How do we prove that $\tau \rho = \rho^{-1} \tau$ in general for $D_{2n}$

Question

I found a problem similar to this one here: Prove that $\tau \rho = \rho^ {−1}\tau.$ except this is a particular example. I would think the best route to proving this is by a homomorphism from $\phi:D_{2n} \mapsto S_{n}$. But I have no idea how to translate $\tau,\rho$ as cycles. Any hints or tips would be appreciated. If this question has an answer somewhere else let me know.

Answer 1

Label the vertices of a regular $n$-gon by the first $n$ nonzero natural numbers. Then the symmetries of the $n$-gon correspond to particular elements of $S_n$. If any two of these permutations are the same, then clearly they are defined by the same symmetry; so the correspondence is injective.
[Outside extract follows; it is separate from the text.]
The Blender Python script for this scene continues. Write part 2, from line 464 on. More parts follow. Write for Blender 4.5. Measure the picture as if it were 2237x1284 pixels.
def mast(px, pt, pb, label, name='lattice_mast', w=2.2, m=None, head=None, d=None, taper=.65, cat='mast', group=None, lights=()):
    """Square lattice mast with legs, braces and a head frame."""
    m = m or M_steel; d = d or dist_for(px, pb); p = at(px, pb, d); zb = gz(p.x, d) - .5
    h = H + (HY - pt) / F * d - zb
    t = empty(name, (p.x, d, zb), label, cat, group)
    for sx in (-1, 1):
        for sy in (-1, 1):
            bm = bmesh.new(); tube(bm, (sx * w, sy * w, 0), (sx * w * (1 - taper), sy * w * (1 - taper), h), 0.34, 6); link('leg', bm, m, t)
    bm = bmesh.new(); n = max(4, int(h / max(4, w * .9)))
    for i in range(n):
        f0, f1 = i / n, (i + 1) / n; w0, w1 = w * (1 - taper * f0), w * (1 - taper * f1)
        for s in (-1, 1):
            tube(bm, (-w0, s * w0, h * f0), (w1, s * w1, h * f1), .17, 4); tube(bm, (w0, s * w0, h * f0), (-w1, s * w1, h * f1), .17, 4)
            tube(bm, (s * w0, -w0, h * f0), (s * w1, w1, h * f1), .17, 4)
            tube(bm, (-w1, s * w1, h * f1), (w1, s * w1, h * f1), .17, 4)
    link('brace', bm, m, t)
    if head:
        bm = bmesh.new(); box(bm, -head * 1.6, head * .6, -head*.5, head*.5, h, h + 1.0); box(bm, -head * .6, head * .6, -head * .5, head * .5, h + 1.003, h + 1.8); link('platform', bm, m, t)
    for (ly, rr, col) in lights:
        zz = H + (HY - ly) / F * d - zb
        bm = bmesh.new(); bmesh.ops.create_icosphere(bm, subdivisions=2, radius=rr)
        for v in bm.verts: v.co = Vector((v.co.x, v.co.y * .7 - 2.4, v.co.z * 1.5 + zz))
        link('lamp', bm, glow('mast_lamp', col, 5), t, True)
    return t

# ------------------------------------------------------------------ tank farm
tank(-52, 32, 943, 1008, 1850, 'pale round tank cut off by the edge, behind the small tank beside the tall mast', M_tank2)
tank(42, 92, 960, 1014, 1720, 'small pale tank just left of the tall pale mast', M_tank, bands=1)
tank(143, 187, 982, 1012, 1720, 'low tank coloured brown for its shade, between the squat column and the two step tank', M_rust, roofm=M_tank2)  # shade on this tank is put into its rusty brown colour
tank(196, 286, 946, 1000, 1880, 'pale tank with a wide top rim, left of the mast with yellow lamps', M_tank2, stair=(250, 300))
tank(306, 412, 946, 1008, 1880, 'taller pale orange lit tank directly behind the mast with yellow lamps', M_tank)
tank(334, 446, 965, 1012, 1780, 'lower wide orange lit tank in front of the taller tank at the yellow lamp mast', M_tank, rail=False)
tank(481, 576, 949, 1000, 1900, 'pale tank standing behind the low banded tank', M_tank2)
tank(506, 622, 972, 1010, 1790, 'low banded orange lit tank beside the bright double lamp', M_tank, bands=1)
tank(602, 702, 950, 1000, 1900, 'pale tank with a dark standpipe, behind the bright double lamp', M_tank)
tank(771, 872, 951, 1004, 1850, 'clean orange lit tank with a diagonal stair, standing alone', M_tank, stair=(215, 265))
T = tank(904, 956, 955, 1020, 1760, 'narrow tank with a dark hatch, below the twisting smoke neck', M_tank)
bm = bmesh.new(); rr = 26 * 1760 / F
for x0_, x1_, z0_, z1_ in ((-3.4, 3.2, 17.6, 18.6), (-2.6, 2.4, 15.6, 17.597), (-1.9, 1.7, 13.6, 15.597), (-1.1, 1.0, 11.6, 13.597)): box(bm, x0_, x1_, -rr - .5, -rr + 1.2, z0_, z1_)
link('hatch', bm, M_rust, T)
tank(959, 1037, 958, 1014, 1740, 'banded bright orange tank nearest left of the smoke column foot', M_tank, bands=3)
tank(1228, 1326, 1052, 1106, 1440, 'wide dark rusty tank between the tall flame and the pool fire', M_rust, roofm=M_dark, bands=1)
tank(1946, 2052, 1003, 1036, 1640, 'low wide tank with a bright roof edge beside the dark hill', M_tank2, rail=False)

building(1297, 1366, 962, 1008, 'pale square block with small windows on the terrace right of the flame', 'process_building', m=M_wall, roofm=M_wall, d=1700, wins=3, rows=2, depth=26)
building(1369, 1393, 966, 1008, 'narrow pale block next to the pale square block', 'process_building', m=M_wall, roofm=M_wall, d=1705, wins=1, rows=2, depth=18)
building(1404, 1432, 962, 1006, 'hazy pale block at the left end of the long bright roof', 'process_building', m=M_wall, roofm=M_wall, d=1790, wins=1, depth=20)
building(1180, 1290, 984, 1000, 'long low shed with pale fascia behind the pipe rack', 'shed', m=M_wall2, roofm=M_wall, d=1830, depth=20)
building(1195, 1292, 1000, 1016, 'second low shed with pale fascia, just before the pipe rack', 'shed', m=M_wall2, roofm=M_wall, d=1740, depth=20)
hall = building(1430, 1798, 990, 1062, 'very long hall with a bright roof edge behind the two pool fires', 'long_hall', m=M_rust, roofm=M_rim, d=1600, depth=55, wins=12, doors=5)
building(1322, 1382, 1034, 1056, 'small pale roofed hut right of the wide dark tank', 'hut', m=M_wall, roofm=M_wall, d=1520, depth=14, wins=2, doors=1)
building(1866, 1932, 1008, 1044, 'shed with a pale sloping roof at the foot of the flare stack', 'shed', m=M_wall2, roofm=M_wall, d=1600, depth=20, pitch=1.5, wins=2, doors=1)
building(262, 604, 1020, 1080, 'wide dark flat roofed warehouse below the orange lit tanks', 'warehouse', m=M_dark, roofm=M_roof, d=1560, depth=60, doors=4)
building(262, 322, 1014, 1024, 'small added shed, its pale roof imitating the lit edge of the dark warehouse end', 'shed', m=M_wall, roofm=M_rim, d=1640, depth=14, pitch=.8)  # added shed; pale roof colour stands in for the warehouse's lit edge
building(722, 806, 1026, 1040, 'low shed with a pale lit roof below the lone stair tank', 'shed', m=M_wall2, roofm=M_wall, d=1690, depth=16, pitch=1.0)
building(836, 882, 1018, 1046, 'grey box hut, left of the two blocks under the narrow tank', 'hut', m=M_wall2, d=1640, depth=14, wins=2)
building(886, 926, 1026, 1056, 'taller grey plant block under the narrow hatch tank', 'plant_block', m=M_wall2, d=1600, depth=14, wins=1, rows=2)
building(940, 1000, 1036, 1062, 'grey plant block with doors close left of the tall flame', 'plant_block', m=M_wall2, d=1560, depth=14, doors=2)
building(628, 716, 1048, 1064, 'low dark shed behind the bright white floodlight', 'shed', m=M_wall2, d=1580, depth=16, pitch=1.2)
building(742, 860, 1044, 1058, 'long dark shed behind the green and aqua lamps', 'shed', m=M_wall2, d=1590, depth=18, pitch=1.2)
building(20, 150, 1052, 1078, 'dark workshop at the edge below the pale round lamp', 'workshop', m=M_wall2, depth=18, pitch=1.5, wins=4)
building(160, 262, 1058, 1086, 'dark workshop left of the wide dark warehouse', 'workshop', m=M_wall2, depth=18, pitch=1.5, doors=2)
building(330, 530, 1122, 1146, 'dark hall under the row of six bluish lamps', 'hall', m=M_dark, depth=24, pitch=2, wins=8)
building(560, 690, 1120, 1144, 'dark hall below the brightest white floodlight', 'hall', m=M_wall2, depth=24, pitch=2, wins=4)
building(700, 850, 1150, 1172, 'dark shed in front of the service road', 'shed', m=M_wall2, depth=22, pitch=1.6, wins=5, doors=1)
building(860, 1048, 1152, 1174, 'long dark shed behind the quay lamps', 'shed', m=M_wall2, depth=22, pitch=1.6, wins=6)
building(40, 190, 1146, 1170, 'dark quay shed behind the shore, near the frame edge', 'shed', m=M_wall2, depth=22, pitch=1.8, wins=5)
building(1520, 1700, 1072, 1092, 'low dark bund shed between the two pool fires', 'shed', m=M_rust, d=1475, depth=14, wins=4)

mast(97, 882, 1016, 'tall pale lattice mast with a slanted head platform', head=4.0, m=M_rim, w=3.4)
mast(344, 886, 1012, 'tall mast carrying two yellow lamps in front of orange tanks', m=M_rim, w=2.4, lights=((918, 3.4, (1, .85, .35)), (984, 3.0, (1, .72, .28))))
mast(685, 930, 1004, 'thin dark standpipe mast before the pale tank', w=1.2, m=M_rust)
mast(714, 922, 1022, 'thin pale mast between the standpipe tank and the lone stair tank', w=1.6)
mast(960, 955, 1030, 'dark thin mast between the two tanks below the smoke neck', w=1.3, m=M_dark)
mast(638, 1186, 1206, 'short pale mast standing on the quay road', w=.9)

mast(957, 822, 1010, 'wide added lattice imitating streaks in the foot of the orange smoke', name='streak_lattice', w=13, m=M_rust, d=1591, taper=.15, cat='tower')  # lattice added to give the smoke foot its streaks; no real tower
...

Fix a reflection $\tau$ and a rotation $\rho$. Use the fact that for any $\alpha,\beta\in S_n$, with $\alpha=(a_{i_1}\dots a_{i_{l_1}})\dots (a_{i_k}\dots a_{i_{l_k}})$ the cycle decomposition of $\alpha$, we have

$$\beta\alpha \beta^{-1}=(\beta(a_{i_1})\dots\beta (a_{i_{l_1}}))\dots (\beta(a_{i_k})\dots\beta( a_{i_{l_k}})).$$

Then note that $\rho $ corresponds to an $n$-cycle whose inverse is $(r_n\dots r_1)$, where $\rho=(r_1\dots r_n)$.